Relocating their facilities to other markets that are currently not subject to these duties would be a likely consideration.
High US tariffs after the waiver expired had already pushed several Chinese-owned solar manufacturers to shut down or scale back operations in Malaysia, Thailand and Vietnam, or shift their operations to Indonesia and Laos, which are currently not subject to these tariffs.
However, observers noted that this is not a long-term solution as trade barriers may still arise for these markets if high US tariffs are implemented in the future.
“The imposition of these tariffs challenges Asean’s position as a key solar manufacturing hub, targeted to the US market. The region’s attractiveness as the preferred location for Chinese-owned solar manufacturers will decline, potentially leading to a decline in the region’s prominence in the global solar supply chain,” said Prof Sulaeman.
As Asean’s potential as a competitive solar manufacturing hub will largely hinge on the stability and predictability of global trade, the outlook for long-term investments in solar manufacturing may remain cautious, said Sanjeev Gupta, oil and gas leader for EY-Parthenon, the strategic consulting arm of professional services firm EY.

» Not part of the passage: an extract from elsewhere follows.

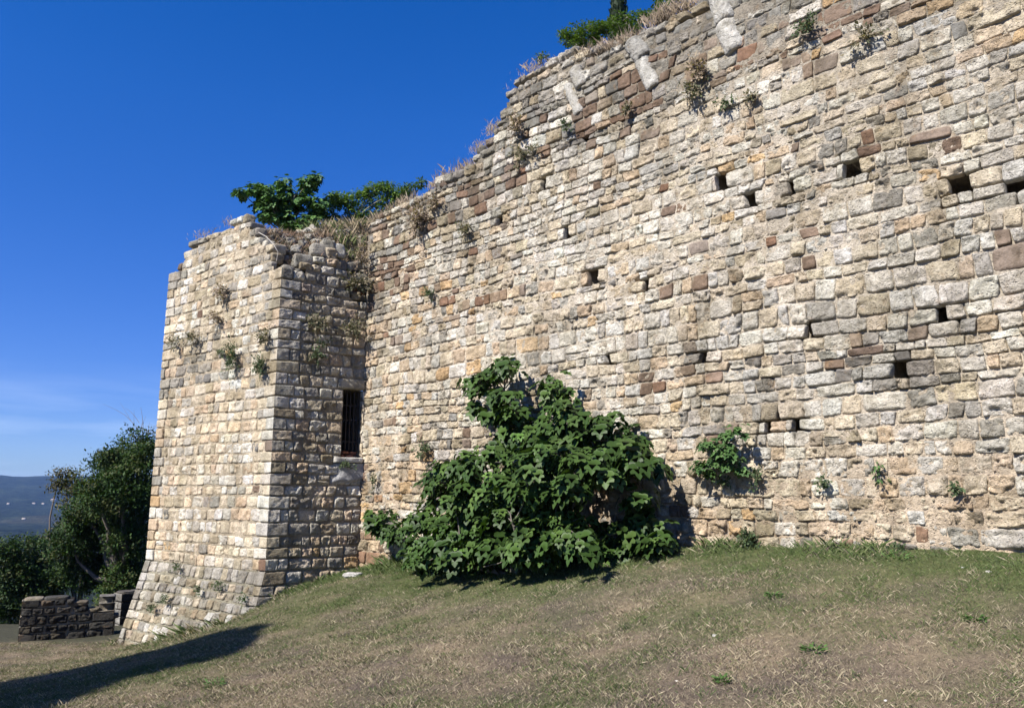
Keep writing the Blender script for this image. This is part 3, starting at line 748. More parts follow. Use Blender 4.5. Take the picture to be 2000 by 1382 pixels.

Besides the latest duties on solar imports, Trump imposed reciprocal tariffs on imports from about 90 nations just three weeks ago, roiling financial markets and raising global uncertainty. These four South-east Asian markets are currently subject to the blanket tariff rate of 10 per cent, which could go up if he decides not to extend the three-month moratorium.
Where does Singapore stand?
While Singapore is not among the four South-east Asian markets facing higher duties, the latest tariff volley could potentially complicate the country’s ambition of importing 6 gigawatts (GW) of low-carbon electricity from its neighbours by 2035.
The renewable-energy-starved city-state has already inked contracts with several developers around the region to import up to 5.6 GW of green electrons.
Some of these projects might feel the impact of the new duties, though it would depend on whether the developers feel they need to change the nature of their businesses fundamentally because of the tariffs, said Dr David Broadstock, senior research fellow at the National University of Singapore’s Energy Studies Institute.
Still, he expects most renewable companies involved in Singapore-linked projects to carry on with business as usual.
Somani reckoned Singapore may actually benefit, given the excess solar capacity in the region currently.
“However, the US tariff could disrupt the overall supply chain, as the released capacity may not be fully absorbed by alternative markets in the short term. This could lead to a wave of consolidations and capacity rationing within the sector to mitigate the impact of these tariffs,” he added.
Amid concerns that the US tariffs could ripple through regional solar supply chains and affect clean energy players based in Singapore, The Business Times reached out to Sembcorp – one of the country’s largest renewable energy developers.
In response to queries, a Sembcorp spokesperson said that the new duties do not have a direct impact on its solar operations in Singapore. In addition, the company’s operations are predominantly in Asia, and it does not have direct exposure to the US.